A DHS spokesperson issued a written defense of the agents' actions, calling the investigation "a political stunt to demonize ICE law enforcement." The agency claimed officers were executing a warrant for sexual predator suspects with ties to the property. It also stated that Thao "refused to be fingerprinted or facially ID'd" and that holding all individuals present during the operation followed standard law enforcement protocol.

Thao previously denied knowing the two individuals ICE claimed to be seeking and said they did not live at his address. The DHS statement did not address why the agency had ignored the county's formal request for documents.

Hao Nguyen, director of the trial division in the Ramsey County Attorney's Office, wrote to DHS, ICE, and federal prosecutors in March requesting evidence including reports, personnel records, and recordings from the operation. The county set a deadline of April 30 for responses, after which officials said they would consider filing a lawsuit or escalating to grand jury proceedings.

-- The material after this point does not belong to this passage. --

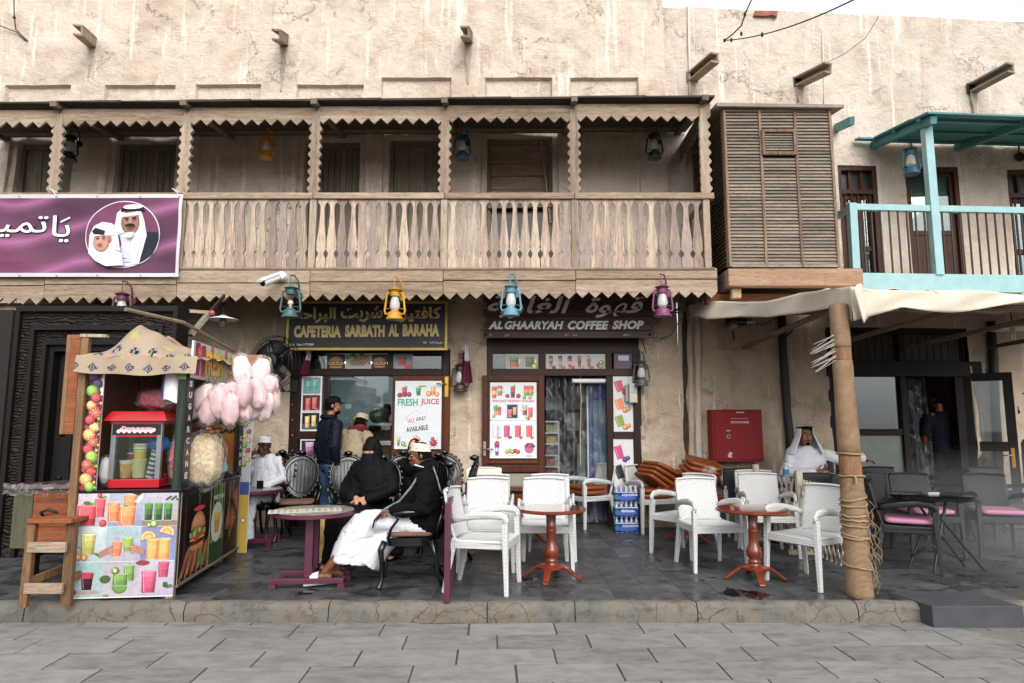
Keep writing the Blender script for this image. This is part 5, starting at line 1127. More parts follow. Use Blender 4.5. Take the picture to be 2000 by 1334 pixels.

The investigation is one of several triggered by the federal crackdown in Minnesota. Hennepin County, which includes Minneapolis, sued the Trump administration in March seeking access to evidence needed to independently investigate three shootings by federal officers, including the deaths of Good and Pretti. In April, Minneapolis released video footage from a January incident involving ICE agents that contradicted their account of a shooting involving two Venezuelan nationals, leading to the collapse of a legal case against those men.

The Trump administration has argued that Minnesota authorities lack jurisdiction to investigate federal officers, who it contends enjoy immunity from prosecution. Fletcher rejected that position, stating that qualified immunity does not shield federal agents from accountability when they seize American citizens from their homes.

The Thao case comes as ICE custody deaths mount nationwide. Alejandro Cabrera Clemente, 49, a Mexican national, was found unresponsive at the Winn Correctional Center in Louisiana on April 11, marking the 47th death in ICE custody during Trump's second term and the 15th recorded in 2026. Another Mexican migrant, José Guadalupe Ramos, died in March after being found unconscious at the Adelanto ICE detention center in California.

Author James Rodriguez: "The gap between what DHS claims happened and what neighbors witnessed tells you everything about why local prosecutors felt compelled to open an investigation."